» **TASK BRIEF**:
Examine the records and identify each line that includes the string "picture". Copy those lines.

» **EXERCISE MATERIAL**:
────────────────────

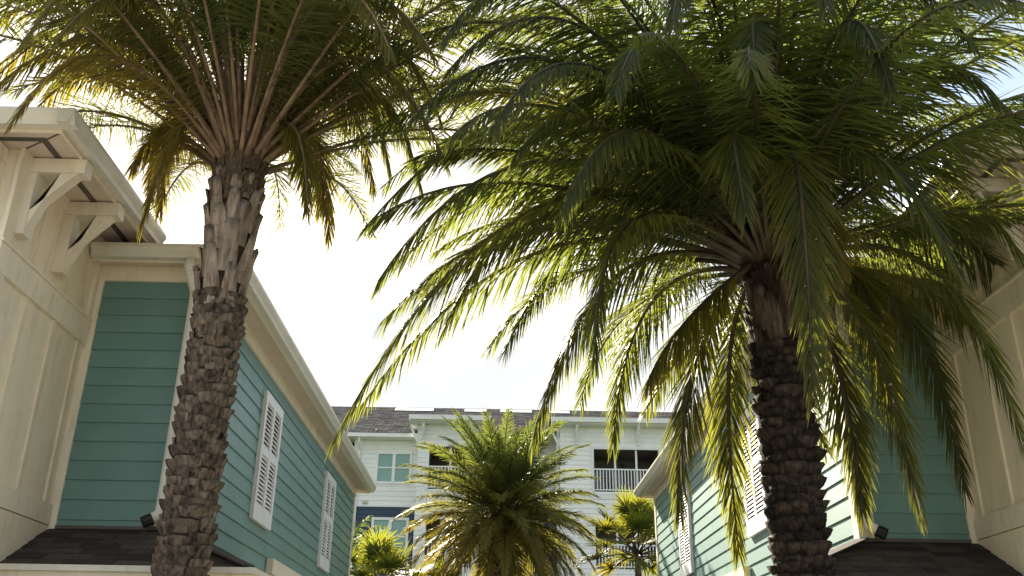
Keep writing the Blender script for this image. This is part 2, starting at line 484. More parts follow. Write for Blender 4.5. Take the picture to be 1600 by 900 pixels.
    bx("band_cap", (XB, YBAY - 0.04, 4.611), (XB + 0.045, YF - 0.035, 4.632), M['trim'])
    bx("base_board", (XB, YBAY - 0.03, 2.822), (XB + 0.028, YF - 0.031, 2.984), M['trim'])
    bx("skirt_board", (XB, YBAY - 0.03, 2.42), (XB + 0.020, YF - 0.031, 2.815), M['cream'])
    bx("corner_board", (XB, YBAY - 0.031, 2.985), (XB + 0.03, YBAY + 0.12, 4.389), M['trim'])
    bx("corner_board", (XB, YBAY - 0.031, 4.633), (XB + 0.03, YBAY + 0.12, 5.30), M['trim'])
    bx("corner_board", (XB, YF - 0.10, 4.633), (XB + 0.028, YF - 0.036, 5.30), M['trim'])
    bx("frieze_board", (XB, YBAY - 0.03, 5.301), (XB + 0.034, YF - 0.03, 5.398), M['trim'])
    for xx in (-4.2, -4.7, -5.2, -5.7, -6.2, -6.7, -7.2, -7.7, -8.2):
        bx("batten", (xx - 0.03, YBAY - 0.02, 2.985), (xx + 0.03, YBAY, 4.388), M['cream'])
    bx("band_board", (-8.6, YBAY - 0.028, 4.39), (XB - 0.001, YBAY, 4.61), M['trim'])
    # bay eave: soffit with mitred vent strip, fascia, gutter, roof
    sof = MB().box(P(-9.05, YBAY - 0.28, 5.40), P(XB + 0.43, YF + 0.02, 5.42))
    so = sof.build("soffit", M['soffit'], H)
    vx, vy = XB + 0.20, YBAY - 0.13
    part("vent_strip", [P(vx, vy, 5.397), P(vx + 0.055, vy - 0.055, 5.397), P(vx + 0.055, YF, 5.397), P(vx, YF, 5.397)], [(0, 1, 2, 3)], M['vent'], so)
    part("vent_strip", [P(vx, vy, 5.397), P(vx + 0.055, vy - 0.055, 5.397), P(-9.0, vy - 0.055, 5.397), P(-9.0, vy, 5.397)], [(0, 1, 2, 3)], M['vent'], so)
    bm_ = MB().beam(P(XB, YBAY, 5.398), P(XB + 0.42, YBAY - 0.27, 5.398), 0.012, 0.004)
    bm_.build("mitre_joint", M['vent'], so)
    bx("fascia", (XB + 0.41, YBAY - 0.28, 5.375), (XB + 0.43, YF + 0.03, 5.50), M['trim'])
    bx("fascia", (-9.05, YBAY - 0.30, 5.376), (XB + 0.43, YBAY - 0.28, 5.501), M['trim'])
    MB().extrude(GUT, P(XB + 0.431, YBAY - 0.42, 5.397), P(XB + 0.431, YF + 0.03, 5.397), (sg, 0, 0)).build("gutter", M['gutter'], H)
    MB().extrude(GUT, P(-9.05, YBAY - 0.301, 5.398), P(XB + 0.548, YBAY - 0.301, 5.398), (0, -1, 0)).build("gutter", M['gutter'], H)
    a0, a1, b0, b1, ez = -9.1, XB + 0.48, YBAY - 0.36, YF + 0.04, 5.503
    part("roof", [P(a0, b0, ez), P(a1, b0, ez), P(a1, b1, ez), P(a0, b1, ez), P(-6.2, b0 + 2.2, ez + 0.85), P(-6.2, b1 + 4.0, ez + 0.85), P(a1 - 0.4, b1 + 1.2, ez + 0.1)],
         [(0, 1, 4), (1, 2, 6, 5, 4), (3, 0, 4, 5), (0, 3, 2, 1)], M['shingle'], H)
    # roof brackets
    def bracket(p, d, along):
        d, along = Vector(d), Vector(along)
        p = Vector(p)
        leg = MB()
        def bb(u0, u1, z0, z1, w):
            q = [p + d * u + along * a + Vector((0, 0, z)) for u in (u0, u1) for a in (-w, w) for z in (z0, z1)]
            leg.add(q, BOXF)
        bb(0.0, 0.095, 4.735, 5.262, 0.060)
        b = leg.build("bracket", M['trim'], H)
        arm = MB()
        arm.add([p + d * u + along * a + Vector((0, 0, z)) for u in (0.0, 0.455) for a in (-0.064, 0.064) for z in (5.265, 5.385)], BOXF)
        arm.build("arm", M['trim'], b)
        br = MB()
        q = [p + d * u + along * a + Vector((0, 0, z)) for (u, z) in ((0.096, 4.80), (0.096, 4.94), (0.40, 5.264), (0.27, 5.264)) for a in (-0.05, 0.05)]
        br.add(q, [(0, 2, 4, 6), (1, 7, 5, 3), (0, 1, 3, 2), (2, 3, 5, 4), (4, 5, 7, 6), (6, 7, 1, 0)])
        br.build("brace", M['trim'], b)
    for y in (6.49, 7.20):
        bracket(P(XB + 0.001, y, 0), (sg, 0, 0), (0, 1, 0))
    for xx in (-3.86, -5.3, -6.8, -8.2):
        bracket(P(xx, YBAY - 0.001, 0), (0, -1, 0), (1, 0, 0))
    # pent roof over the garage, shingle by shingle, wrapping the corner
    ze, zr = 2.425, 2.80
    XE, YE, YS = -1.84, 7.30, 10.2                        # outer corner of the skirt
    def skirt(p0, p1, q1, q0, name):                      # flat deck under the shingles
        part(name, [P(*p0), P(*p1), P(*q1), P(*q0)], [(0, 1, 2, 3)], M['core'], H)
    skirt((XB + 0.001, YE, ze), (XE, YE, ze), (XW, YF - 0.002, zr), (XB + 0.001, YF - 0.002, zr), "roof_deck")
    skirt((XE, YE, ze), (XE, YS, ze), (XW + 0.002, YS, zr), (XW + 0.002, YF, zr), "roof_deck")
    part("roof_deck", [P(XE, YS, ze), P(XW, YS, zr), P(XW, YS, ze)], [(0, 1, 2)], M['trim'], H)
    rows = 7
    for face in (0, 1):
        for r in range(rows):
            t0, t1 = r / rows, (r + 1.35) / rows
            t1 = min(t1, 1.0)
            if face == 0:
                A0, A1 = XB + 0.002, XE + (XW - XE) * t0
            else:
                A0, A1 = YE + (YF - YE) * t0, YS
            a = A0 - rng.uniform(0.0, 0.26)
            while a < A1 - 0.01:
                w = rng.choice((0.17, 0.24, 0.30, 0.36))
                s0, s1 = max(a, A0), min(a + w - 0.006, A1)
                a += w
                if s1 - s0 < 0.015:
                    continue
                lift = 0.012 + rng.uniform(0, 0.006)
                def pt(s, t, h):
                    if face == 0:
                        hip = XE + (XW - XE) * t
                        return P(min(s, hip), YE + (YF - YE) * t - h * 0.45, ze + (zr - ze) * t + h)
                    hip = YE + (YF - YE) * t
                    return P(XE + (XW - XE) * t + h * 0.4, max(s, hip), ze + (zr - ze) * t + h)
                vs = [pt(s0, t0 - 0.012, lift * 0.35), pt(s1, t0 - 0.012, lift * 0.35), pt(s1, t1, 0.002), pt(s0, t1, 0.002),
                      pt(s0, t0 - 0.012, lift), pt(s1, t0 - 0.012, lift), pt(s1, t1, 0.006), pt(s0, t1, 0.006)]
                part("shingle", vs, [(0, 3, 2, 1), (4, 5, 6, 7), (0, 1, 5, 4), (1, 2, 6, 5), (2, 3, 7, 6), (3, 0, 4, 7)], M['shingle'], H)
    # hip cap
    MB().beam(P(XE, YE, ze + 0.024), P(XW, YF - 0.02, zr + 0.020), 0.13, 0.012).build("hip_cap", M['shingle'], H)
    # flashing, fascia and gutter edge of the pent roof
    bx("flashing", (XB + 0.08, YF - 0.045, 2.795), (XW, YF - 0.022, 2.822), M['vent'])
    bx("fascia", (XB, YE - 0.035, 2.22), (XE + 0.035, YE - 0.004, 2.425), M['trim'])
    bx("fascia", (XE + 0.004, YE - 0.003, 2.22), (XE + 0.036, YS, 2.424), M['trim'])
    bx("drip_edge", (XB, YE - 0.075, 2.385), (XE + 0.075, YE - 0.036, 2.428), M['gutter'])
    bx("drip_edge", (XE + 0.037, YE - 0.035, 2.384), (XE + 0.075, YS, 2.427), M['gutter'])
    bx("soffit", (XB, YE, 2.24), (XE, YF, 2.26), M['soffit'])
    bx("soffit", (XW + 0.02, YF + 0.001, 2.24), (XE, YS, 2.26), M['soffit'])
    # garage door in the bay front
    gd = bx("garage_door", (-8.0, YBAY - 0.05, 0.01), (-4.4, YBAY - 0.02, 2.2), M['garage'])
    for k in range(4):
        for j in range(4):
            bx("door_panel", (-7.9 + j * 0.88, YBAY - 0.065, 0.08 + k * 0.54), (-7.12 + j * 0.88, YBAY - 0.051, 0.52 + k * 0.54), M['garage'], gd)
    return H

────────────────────

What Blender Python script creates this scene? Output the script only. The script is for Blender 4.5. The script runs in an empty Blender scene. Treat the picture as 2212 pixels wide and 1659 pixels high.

────────────────────

» **SOLUTION**:
Keep writing the Blender script for this image. This is part 2, starting at line 484. More parts follow. Write for Blender 4.5. Take the picture to be 1600 by 900 pixels.
What Blender Python script creates this scene? Output the script only. The script is for Blender 4.5. The script runs in an empty Blender scene. Treat the picture as 2212 pixels wide and 1659 pixels high.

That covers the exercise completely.